Natural stone is one of our favourite materials, and we always find ways to integrate it in our projects. Because of this we’re constantly on the lookout for new marbles and granites.
We work as much as possible with elements in their natural state. If you “concoct” the right combination of materials, afterwards you won’t need to add colour artificially.

Photos: Alex Lesage

Any industrial designers you have enjoyed collaborating with on furniture, hardware, or lighting? Any designers you would jump at the opportunity to work with?
For the majority of our projects, we like to design custom furniture ourselves. We work hand in hand with local manufacturers to assure the feasibility of the pieces before production.

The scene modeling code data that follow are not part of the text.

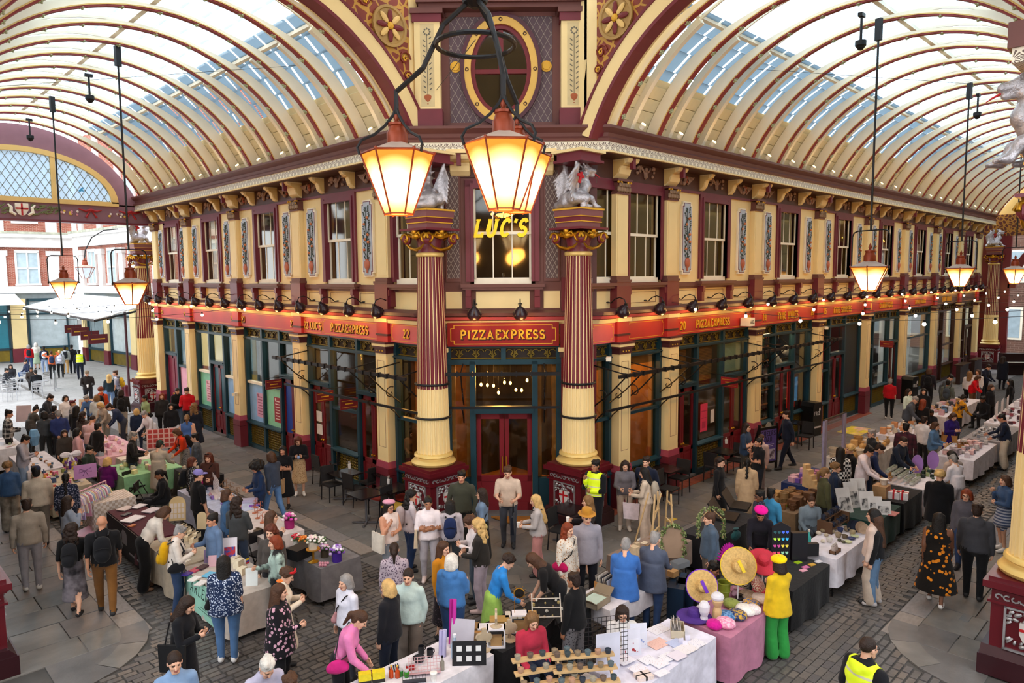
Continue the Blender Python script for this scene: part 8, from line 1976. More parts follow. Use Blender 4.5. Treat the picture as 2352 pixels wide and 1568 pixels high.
openbox(1395,1352,.36,.3,.15,'#a8743c','cardboard box of standing prints',['#d8d0c8','#3a3a40','#b9b0a4','#8a8078'],12)
o=openbox(1366,1385,.4,.34,.1,'#8a7a64','open cardboard box lined with pale green paper',['#b8c8b8'],0);part('green_paper',MB().box(-.16,.16,-.13,.13,.02,.08),C('#b3c4b4'),o)
for k,s in enumerate(((-.3,0),(.3,0))): part('flap',MB().obox((s[0]*.85,0,.13),(.2,.32,.008),Matrix.Rotation(-s[0]*2.2,3,'Y')),C('#7a6a54'),o)
stall(7.05,8.98,4.95,5.75,'#d9d7e6','white cloth of the illustrated card stall',.02)
x,y=at(1392,1530);gridpanel(x,y,.0+ZT-.1,.62,.8,-.55,'tall black wire grid with hanging sheets at the card stall','#17171c',.06)
o=easelcard(1396,1536,.34,.5,'#cfd0e0','white sheets hanging on the tall black wire grid','hanging sheet',rz=-.55,tilt=0,z=ZT)
def prints(o,kind): pass
easelcard(1452,1505,.27,.36,'#d9d9e6','upright white print with red berries on the card stall','print',rz=-.6,art=mat('berry print','#dcdce6',.5,pat=P_spots('#9c1c24',14,.3)))
easelcard(1468,1488,.24,.34,'#dadbe8','upright white print with a cocktail drawing','print',rz=-.7,art=mat('cocktail print','#dcdde8',.5,pat=P_spots('#8a9ac8',10,.25)))
cardc=['#e2e0ea','#dcdae6','#e6e2ea','#e8c8c0','#b9c4e4','#e4e0e6']
fl=[('white card with painted beans',1512,1445,.3,.22,'#e2e0e8','#8a3a2a'),('pale pink card with small drawings',1511,1478,.3,.22,'#e6beb4','#b06a5a'),('pale blue card with small drawings',1553,1477,.24,.2,'#b8c2e2','#8a98d0'),('white card with dark olives',1488,1515,.22,.18,'#e2e2ea','#4a3a2e'),('white card with red and blue fruit',1515,1523,.22,.18,'#e2e2ea','#c05a3a'),('white card with a boat bowl',1535,1508,.22,.18,'#e2e2ea','#8a5a4a'),('white card with a blue emblem',1598,1478,.26,.2,'#e4e2ea','#3a4a9a'),('ivory card with line drawings',1575,1490,.3,.22,'#e0dce0','#b8a88a'),('white card with pink berries',1435,1515,.24,.2,'#e2e0ea','#b05a5a'),('blank lilac card',1555,1505,.22,.2,'#dcd4e0','#d0c8dc'),('white card near the front edge',1520,1545,.2,.12,'#e4e2ea','#9aa0b8'),('white card with tiny red leaves',1465,1535,.22,.18,'#e2e0e8','#b8463a')]
for q_,(n,u,v,w,l,c,c2) in enumerate(fl): px('box',u,v,(w,l,.006),mat('card print '+n,c,.5,var=.02,pat=P_spots(c2,13.,.2)),n+' lying on the white card stall','card',rz=-.15,z=ZT+.002+.0035*q_)
openbox(1556,1455,.32,.2,.12,'#cdbfa4','pale wooden crate of greeting cards',['#cfc8c4','#b9b2ae','#e0d8d0'],8,.6)
for k,(u,v) in enumerate(((1565,1478),(1580,1472),(1574,1485))): easelcard(u,v,.07,.08,'#dcd8e8',f'tiny folded price card by the wooden crate, {["left","right","front"][k]}','price card')
o=px('box',1478,1556,(.22,.16,.05),mat('card bundle','#d9c8c0',.5,var=.2,vs=14),'bundle of cards tied with black ribbon','card bundle',rz=-.4);part('ribbon',MB().box(-.06,.06,-.51,.51,-.02,1.04).box(-.51,.51,-.06,.06,-.02,1.04),iron,o)
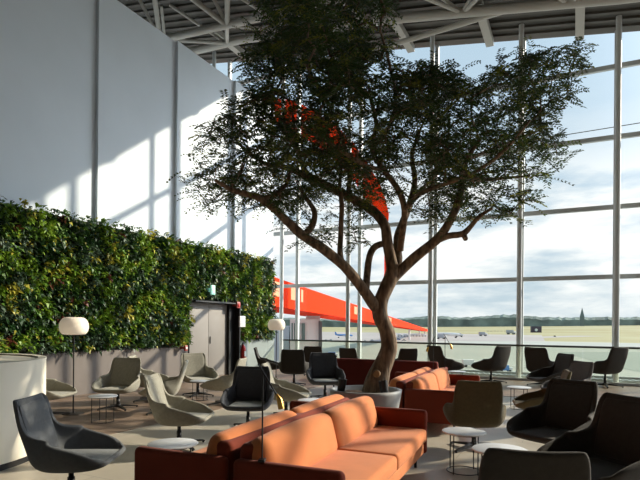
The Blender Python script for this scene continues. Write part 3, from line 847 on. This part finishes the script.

For lighting, we’ve collaborated with multiple talented designers in Montréal such as Jacques & Anna, Hamster and Botte.
We would love to work with Lambert et Fils one day! In a past life, we had a company that designed and sold household products such as marble clocks, steel shelves, and mirrors. Although it doesn’t exist anymore, industrial design remains very important in our practice.
The dream of designing a full furniture collection is always alive in us. Who knows, the day may come!

A brief intro to the team…
The four of us are close friends, going back to University Laval, in Québec City. After school we spread out, working for very different firms. This complimentary experience now enables us to work seamlessly on a variety of projects. Each of us brings a wide range of perspectives to each. Interior design, architecture, commercial or residential spaces: We’ve seen and done it all. The future? We’re not looking into developing a “specific” expertise, but rather broadening our scope-of-work to navigate the traps of recycling ideas and concepts, and executing holistic projects.
Day to day? Our close personal relationship dynamics play a big part in our firm’s success. We value strongly creating a light and pleasing working environment, filled with loose constraints, and a tight hold on inspiration.
Although our work is very serious, at times, we manage to keep it fun, which we’ve found to be the domain of great work.